You usually have to close your credit cards so you can’t run up additional debt while paying off what you already owe. The downside of DMPs is that payment reductions are small, which makes them unaffordable for many. Because of this, debt management plans have a success rate of only 21%, according to the Federal Trade Commission (FTC). 

Debt relief (debt settlement)

When your debt is unaffordable and your credit is already damaged, a debt relief firm may be able to provide more help than a DMP or debt consolidation lender. Debt consultants contact your unsecured creditors to negotiate a lower payoff for your debt. This is only likely if you demonstrate that you can’t afford to pay the full amount. Debt settlement completion rates, according to the FTC, “range from 35% to 60%, with the average around 45% to 50%.”

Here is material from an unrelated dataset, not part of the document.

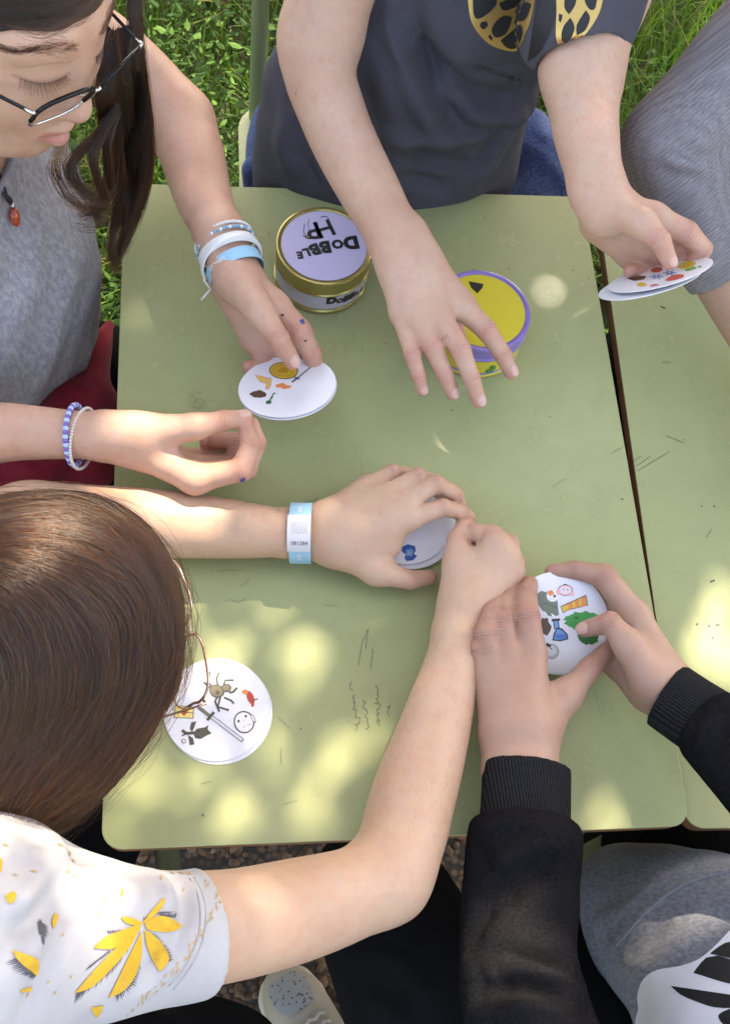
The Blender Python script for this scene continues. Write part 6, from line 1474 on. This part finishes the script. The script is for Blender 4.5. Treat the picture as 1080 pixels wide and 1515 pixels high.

Fees for debt relief services are about 25% of the amounts enrolled and you only pay fees if you get an acceptable settlement. You will also owe taxes on amounts forgiven unless you are insolvent (your debts exceed your assets).  

Done correctly, debt consolidation offers profound benefits. In contrast, debt management plans and debt relief involve some trade-offs -- some negative consequences to go with the benefits.  

That means debt consolidation is preferable if conditions are right, but debt management or debt settlement can be the right solution for more serious debt problems. 

How to Consolidate Debt

As you might imagine, the success of debt consolidation depends on getting the right kind of debt consolidation loan. What are some good candidates for debt consolidation loans?

Here are some possibilities:

  • Home equity loan. Home equity loans offer some of the lowest interest rates available. In addition, you can find terms as long as 30 years – a plus if your main goal is lowering your payments. The downside is that rates are low because lenders can foreclose on you and sell your house if you can’t make the payments.

  • Zero-interest credit card. Balance transfer cards offer low or even 0% interest for an introductory period that ranges from six to 24 months. This can make them an attractive debt consolidation option. Two things to watch out for: balance transfers fees that average 3% of the balance reduce your savings, and rates after the introductory period expires can be high. Make sure you can pay off most or all of the loan within the 0% interest period.

  • Personal loan. These loans generally carry higher interest rates than mortgages or balance-transfer credit cards but lower than credit cards. Terms range from one to 12 years. This may be the right option if you don’t have equity in a home, or if you’ll need more time to pay off your debt than the 0% period of a balance transfer card. 

Your situation is likely to determine the right kind of debt consolidation loan for you. In any case, consider whether the terms you’re able to get will work before you borrow. 

Frequently Asked Questions

Is debt consolidation a good idea for student loan debt?

Government-backed student loans are not particularly good candidates for debt consolidation. Most already have low interest rates. And. government-sponsored student loans offer borrowers special rights and advantages like forgiveness in some cases and income-based repayment programs. You’d lose those special features if you replaced this kind of loan with another form of debt. Private student loans may be better candidates.

Should I close my credit card accounts after I pay off their balances? 

Don’t be too quick to close accounts. Doing so could raise your credit utilization ratio, which is a negative factor in credit scores. Better to keep the accounts open, but with little or no balances.

Is debt consolidation a good idea even if I’m having no problem keeping up with my payments?

Absolutely. Debt consolidation isn’t just for people who are struggling with their debt. It can be a sound money-saving and organizing tactic for anyone with multiple debt balances. In particular, if you have high-interest debt like credit card debt, consolidation is worth a look.